Sebenarnya, tujuan Mikraj adalah agar ruh Nabi saw. menyaksikan rahasia keagungan Tuhan di jagad raya, khususnya menyaksikan alam  yang merupakan kumpulan tanda-tanda keagungan-Nya. Selain itu, supaya beliau kembali menemukan pemahaman dan wawasan baru dalam memberikan petunjuk dan memimpin umat manusia.
Tujuan ini secara jelas tertuang di dalam surat Al-Isra’ [17], ayat 1 dan surat An-Najm [53], ayat 18.

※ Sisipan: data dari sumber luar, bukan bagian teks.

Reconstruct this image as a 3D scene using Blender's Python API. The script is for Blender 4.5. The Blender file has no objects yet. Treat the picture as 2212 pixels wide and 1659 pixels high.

Terdapat juga riwayat yang menarik mengenai tema ini yang bersumber dari Imam Ash-Shadiq a.s. dalam menjawab pertanyaan sebab Mikraj Rasul saw. Beliau berkata, “Allah Swt. sama sekali tidak memiliki ruang, dan tidak berada dalam lintasan waktu. Akan tetapi, Ia menghendaki para malaikat dan para penghuni langit menghormati Nabi saw. yang melintas di antara mereka. Dan juga ingin menunjukkan kepada Nabi-Nya akan keagungan-Nya yang serba menakjubkan, sehingga Nabi saw. menerangkannya kepada masyarakat setelah kembali.”[2]
 
 CATATAN :
 
[1] Muhammad Payambariy keh az Nou Bayad Shenâkht, hal. 125.
[2] Tafsir al-Burhân, jilid 2, hal. 400; Tafsir Nemûneh, jilid 12, hal. 16.